#### [PROBLEM DETAILS]
Give back the full listing, character for character, with no pictures.

#### [SOURCE DATA]
..........

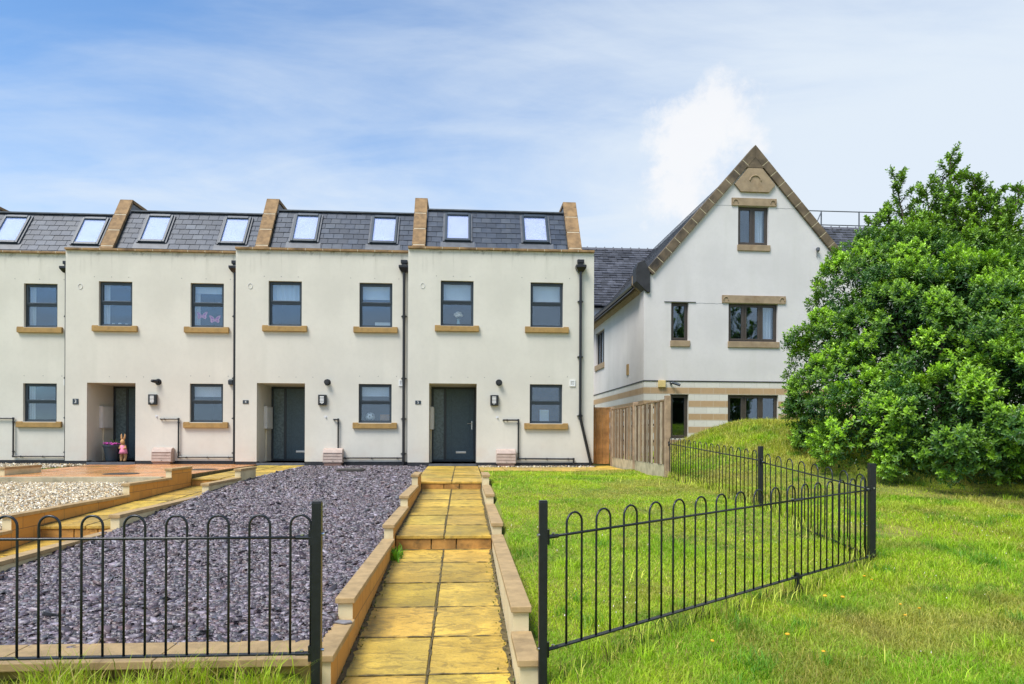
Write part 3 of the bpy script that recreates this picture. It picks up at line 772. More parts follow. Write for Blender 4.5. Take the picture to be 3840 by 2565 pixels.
    for k in range(3):
        xx = xs_[1]+.2+(ex-xs_[1]-.35)*k/2; clip_ring(wp, (xx,-.05,.132), (1,0,0))
    clip_ring(wp, (xs_[1],-.05,1.08), (0,0,1)); clip_ring(wp, (xs_[1],-.05,.27), (0,0,1)); clip_ring(wp, (xs_[0]+.1,-.05,1.175), (1,0,0))
    wp.build('waste_pipe', M['black'], h)
    # rainwater pipe with hopper
    px = opts['rain']; dp = MB(); y = -.085
    if opts.get('end'):
        dp.tube([(px,y,5.25),(px,y,1.24)], .038, 12); dp.tube([(px,y,1.26),(px+.30,y,-.02)], .040, 12); dp.tube([(px,y,1.34),(px,y,1.2)], .046, 12); dp.tube([(px+.285,y,.06),(px+.305,y,-.05),(px+.36,y,-.09)], .045, 12)
        cl = (4.4, 2.9, 1.3)
    else:
        dp.tube([(px,y,5.25),(px,y,-.1)], .038, 12); cl = (4.0, 2.3, 1.2, .25)
    for z in cl:
        dp.tube([(px,y,z-.03),(px,y,z+.03)], .046, 12); dp.box(px-.075, px+.075, y+.01, -.003, z-.013, z+.013)
    dpo = dp.build('downpipe', M['black'], h, smooth=False)
    hp = MB(); w1, w2 = .14, .075
    hp.hexa([(px-w2,-.13,5.20),(px+w2,-.13,5.20),(px+w2,-.005,5.20),(px-w2,-.005,5.20),(px-w1,-.20,5.30),(px+w1,-.20,5.30),(px+w1,-.005,5.30),(px-w1,-.005,5.30)])
    hp.box(px-w1, px+w1, -.20, -.005, 5.302, 5.37); hp.box(px-.09, px+.09, -.12, -.004, 5.44, 5.53); hp.box(px-.06, px+.06, -.1, -.004, 5.372, 5.438)
    hp.build('hopper', M['black'], dpo, bevel=.006)
    # small fixings left in the render
    for (a, b, z) in ((.75,1.65,5.03),(3.05,4.35,5.03),(1.15,2.05,2.32),(3.3,4.3,2.36)):
        for k in range(3):
            fx = MB(); fx.tube([(a+(b-a)*k/2,-.004,z),(a+(b-a)*k/2,.002,z)], .010, 8); fx.build('wall_fixing', M['lead'], h)
    if num:
        lo = MB(); lo.tube([(.385+.055*math.cos(a),-.006,4.76+.07*math.sin(a)) for a in np.linspace(0,2*math.pi,20)], .006, 6); lo.build('cable_loop', M['grey_box'], h)
    return h
H2 = terraced_house('', -15.43, 19.75, 4.60, 'cream terraced house at the left edge, partly out of frame, beside house 3', dict(blinds=(0,0,0), sky=.15, drape=(1,2), waste=(2.4,3.05), waste_end=4.55, rain=4.46))
H3 = terraced_house('3', -10.79, 19.3, 4.60, 'cream terraced house number 3 with butterflies in a window and pot by its door', dict(blinds=(0,.2,.32), sky=.04, drape=(0,1), waste=(2.52,3.0), waste_end=4.48, rain=4.50, vent=False))
H4 = terraced_house('4', -6.15, 18.85, 4.62, 'cream terraced house number 4 behind the purple slate garden, lace blind upstairs', dict(blinds=(-.46,.34,.30), sky=.02, waste=(2.62,2.74), waste_end=4.48, rain=4.50))
H5 = terraced_house('5', -1.51, 18.4, 5.02, 'cream end terrace house number 5 at the top of the yellow path', dict(blinds=(.44,.45,0), end=True, back=('room','room','cardboard'), waste=(2.56,2.965), waste_end=4.47, rain=4.64))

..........

#### [TASK SOLUTION]
Write part 3 of the bpy script that recreates this picture. It picks up at line 772. More parts follow. Write for Blender 4.5. Take the picture to be 3840 by 2565 pixels.
    for k in range(3):
        xx = xs_[1]+.2+(ex-xs_[1]-.35)*k/2; clip_ring(wp, (xx,-.05,.132), (1,0,0))
    clip_ring(wp, (xs_[1],-.05,1.08), (0,0,1)); clip_ring(wp, (xs_[1],-.05,.27), (0,0,1)); clip_ring(wp, (xs_[0]+.1,-.05,1.175), (1,0,0))
    wp.build('waste_pipe', M['black'], h)
    # rainwater pipe with hopper
    px = opts['rain']; dp = MB(); y = -.085
    if opts.get('end'):
        dp.tube([(px,y,5.25),(px,y,1.24)], .038, 12); dp.tube([(px,y,1.26),(px+.30,y,-.02)], .040, 12); dp.tube([(px,y,1.34),(px,y,1.2)], .046, 12); dp.tube([(px+.285,y,.06),(px+.305,y,-.05),(px+.36,y,-.09)], .045, 12)
        cl = (4.4, 2.9, 1.3)
    else:
        dp.tube([(px,y,5.25),(px,y,-.1)], .038, 12); cl = (4.0, 2.3, 1.2, .25)
    for z in cl:
        dp.tube([(px,y,z-.03),(px,y,z+.03)], .046, 12); dp.box(px-.075, px+.075, y+.01, -.003, z-.013, z+.013)
    dpo = dp.build('downpipe', M['black'], h, smooth=False)
    hp = MB(); w1, w2 = .14, .075
    hp.hexa([(px-w2,-.13,5.20),(px+w2,-.13,5.20),(px+w2,-.005,5.20),(px-w2,-.005,5.20),(px-w1,-.20,5.30),(px+w1,-.20,5.30),(px+w1,-.005,5.30),(px-w1,-.005,5.30)])
    hp.box(px-w1, px+w1, -.20, -.005, 5.302, 5.37); hp.box(px-.09, px+.09, -.12, -.004, 5.44, 5.53); hp.box(px-.06, px+.06, -.1, -.004, 5.372, 5.438)
    hp.build('hopper', M['black'], dpo, bevel=.006)
    # small fixings left in the render
    for (a, b, z) in ((.75,1.65,5.03),(3.05,4.35,5.03),(1.15,2.05,2.32),(3.3,4.3,2.36)):
        for k in range(3):
            fx = MB(); fx.tube([(a+(b-a)*k/2,-.004,z),(a+(b-a)*k/2,.002,z)], .010, 8); fx.build('wall_fixing', M['lead'], h)
    if num:
        lo = MB(); lo.tube([(.385+.055*math.cos(a),-.006,4.76+.07*math.sin(a)) for a in np.linspace(0,2*math.pi,20)], .006, 6); lo.build('cable_loop', M['grey_box'], h)
    return h
H2 = terraced_house('', -15.43, 19.75, 4.60, 'cream terraced house at the left edge, partly out of frame, beside house 3', dict(blinds=(0,0,0), sky=.15, drape=(1,2), waste=(2.4,3.05), waste_end=4.55, rain=4.46))
H3 = terraced_house('3', -10.79, 19.3, 4.60, 'cream terraced house number 3 with butterflies in a window and pot by its door', dict(blinds=(0,.2,.32), sky=.04, drape=(0,1), waste=(2.52,3.0), waste_end=4.48, rain=4.50, vent=False))
H4 = terraced_house('4', -6.15, 18.85, 4.62, 'cream terraced house number 4 behind the purple slate garden, lace blind upstairs', dict(blinds=(-.46,.34,.30), sky=.02, waste=(2.62,2.74), waste_end=4.48, rain=4.50))
H5 = terraced_house('5', -1.51, 18.4, 5.02, 'cream end terrace house number 5 at the top of the yellow path', dict(blinds=(.44,.45,0), end=True, back=('room','room','cardboard'), waste=(2.56,2.965), waste_end=4.47, rain=4.64))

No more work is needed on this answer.